Varanasi Municipal Corporation has denied that manual scavenging does not exists there and that they do not need to rehabilitate it. According to the 2014 Act, the government was supposed to identify people engaged in manual scavenging and honorable rehabilitate them. Through this note, I am asking a few things and hope authorities will respond to it and act on it.

  1. If manual scavenging is absolutely abolished in Varanasi then where are the people who were engaged in it ? How many of them have been rehabilitated by the government. Is there any record of related to their honorable rehabilitation?
  2. Can the government inform us the exact number of Hellas, Rawats, Bansfors, Doms, Halalkhors are living in Varanasi. They are living in slums, in the outskirts and what is the status of their citizenship? Do they have right to vote and identity cards etc.
  3. If Varanasi is Manual scavenging free then I want to ask how many areas are covered under the sewage system. If the entire city is not covered under the sewage system then what happens to the other areas outside the sewage areas. Can we get some data regarding the same?  Who clean the sewage lines in Varanasi? Does the municipality has any record of people being killed during cleaning process. If yes, how many and what was the compensation. Does the Corporation know that Sewage workers too come under the manual scavenging act after the definition was broadened?
  4. There is a fact that most of Varanasi is not covered under Sewage system and hence people have made septic tanks and pit latrines which are cleaned by the people from these communities we have mentioned above. According to the Elimination of Manual Scavenging Act 2013, cleaning the septic tanks or pits etc too falls under the category of manual scavenging. Hence, we would like to know the exact number of persons engaged in this work and what action the municipal corporation plan to take in this regard? What will be your rehabilitation policy for these communities?
  5. Doms are on the verge of eviction from Madudih and Sunderpur areas. There is a threat. They have not got any alternative place to live. None of them have identity cards and other facilities which government should have provided to them. We demand immediate action in this regard.

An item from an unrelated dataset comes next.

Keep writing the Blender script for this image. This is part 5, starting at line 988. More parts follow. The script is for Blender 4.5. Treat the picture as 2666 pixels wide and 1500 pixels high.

  6. There is manual scavenging prevalent in Varanasi even according to old pattern of carrying nightsoil in buckets and baskets. When will government identity the exact number of people and rehabilitate them. Will it take action against people who are compelling people into it.
  7. What is number of people employed by Varanasi Municipal Corporation ? How many of them hail from the manual scavenging communities? Are there any Hellas, Halalkhors and Doms in any of the Corporation’s public work ? If not then why? Which communities are ‘technically’ recruited for ‘sanitation work’ in the corporation?

These questions came in my mind when I glanced through government information that no manual scavenging exists in Varanasi. Social activists, organisations as well as media had no clue about it which is more than shameful. I was determined about it that it exists as the above mentioned questions were there in my mind. Being an old city, Varanasi could not have changed over night to become Scavenging free. Hence, I had send a team to investigate the matter and visit these busties who reported to me about septic tanks cleaning. None was clear about the manual scavenging act which includes all these practices into the definition of manual scavenging.  That apart, all these people I mentioned spoke to me and as well as in the Conference called by the National Commission for Women on March 10th in Varanasi. Later, I visited the Manduadih basti and have recorded the statements of the people. Right now, we hope that Uttar Pradesh government will take immediate action on it and not through denying the very existence of it but by the honourable rehabilitation of the people and fix accountability of the officials who have no clue about it.